Cette mainmise concerne notamment l’un des plus anciens monastères chrétiens du monde, le monastère syriaque Mor Gabriel, dans la région de Tur Abdin, appelée aussi « la montagne des serviteurs de Dieu » en référence à ce haut-lieu du christianisme oriental. La région comprend aussi une cinquantaine d’autres monastères et églises qui viennent de passer sous le joug de la Dyanet, le bureau des affaires religieuses. Le procédé ravive et réveille la mémoire douloureuse des chrétiens, pris en étau entre les Kurdes et le régime politique. Il faut souligner que la Turquie abritait au début du siècle dernier la plus importante population chrétienne du Proche-Orient, qui constituait alors le 20% de la population. Aujourd’hui, elle ne représente plus que 0,1%.
Durcissement
Cette baisse est hallucinante. Le génocide de 1915 des Arméniens et syriaques, et l’exode forcé des grecs orthodoxes au début des années 1920 expliquent en grande partie cet effondrement. Maintenant, il faut savoir que la politique du président islamo-conservateur Erdogan et de son parti l’AKP, au pouvoir depuis 2002, ne cesse de se durcir. Et les communautés chrétiennes, réduites à peau de chagrin, subissent de toutes parts, et comme à nouveau, les pressions d’un appareil d’Etat en voie de réislamisation.
Autre signe de cette réislamisation : pour la deuxième année consécutive, des prières et récitations du Coran sont intervenues également fin juin à Sainte-Sophie, la basilique d’Istanbul devenue mosquée après la conquête ottomane de 1453, puis déclarée musée au début du XXe siècle sous Mustafa Kemal Atatürk, le fondateur de la Turquie moderne.
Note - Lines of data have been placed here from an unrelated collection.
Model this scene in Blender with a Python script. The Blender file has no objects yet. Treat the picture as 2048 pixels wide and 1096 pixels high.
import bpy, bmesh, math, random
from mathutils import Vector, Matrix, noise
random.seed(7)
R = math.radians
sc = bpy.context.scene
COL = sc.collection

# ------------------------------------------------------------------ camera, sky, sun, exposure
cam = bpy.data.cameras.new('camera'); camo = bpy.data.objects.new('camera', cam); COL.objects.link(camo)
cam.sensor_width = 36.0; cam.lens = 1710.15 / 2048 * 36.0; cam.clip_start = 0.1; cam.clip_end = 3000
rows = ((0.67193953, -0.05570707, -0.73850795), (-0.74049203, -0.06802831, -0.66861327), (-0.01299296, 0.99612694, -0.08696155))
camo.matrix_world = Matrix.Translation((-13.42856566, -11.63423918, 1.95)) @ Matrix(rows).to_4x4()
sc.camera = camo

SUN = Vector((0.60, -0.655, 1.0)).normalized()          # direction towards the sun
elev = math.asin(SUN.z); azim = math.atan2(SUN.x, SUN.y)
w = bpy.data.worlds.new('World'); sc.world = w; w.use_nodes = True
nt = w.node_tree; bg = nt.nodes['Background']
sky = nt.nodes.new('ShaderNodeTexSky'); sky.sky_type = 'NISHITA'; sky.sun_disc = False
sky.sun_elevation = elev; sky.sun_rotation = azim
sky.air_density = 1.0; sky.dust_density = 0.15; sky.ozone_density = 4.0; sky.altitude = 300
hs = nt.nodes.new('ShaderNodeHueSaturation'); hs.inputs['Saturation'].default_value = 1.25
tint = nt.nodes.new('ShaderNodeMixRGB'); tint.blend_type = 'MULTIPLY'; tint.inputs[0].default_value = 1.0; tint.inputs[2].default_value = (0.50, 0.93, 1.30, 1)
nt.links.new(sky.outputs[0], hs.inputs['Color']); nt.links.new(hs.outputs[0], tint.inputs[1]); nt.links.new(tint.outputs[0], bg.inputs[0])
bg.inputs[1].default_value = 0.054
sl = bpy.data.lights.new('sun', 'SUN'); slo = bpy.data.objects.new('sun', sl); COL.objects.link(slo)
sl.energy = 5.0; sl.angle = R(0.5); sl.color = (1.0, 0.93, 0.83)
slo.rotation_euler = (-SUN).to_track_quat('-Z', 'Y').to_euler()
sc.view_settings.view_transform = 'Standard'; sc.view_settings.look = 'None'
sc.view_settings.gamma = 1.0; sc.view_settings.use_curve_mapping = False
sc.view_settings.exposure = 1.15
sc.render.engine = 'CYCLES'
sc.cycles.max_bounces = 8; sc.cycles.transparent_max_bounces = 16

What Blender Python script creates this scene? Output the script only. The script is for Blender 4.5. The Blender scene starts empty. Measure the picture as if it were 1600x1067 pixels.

En réaction, la Conférence des Eglises européennes, organisation œcuménique rassemblant 125 Eglises d’Europe, a regretté que « l’un des plus grands lieux de culture et de religion de l’humanité soit utilisé à des fins politiques ». Les signes se multiplient et indiquent aujourd’hui que la pluralité religieuse est particulièrement mise à mal en Turquie.
Amnesty dans le collimateur
Comme pour confirmer ce durcissement, la directrice d'Amnesty International en Turquie, Idil Eser, a été arrêtée mercredi 5 juillet en compagnie de onze autres personnes, lors d'une réunion de formation organisée dans un hôtel de Buyukada, une île située au sud d'Istanbul.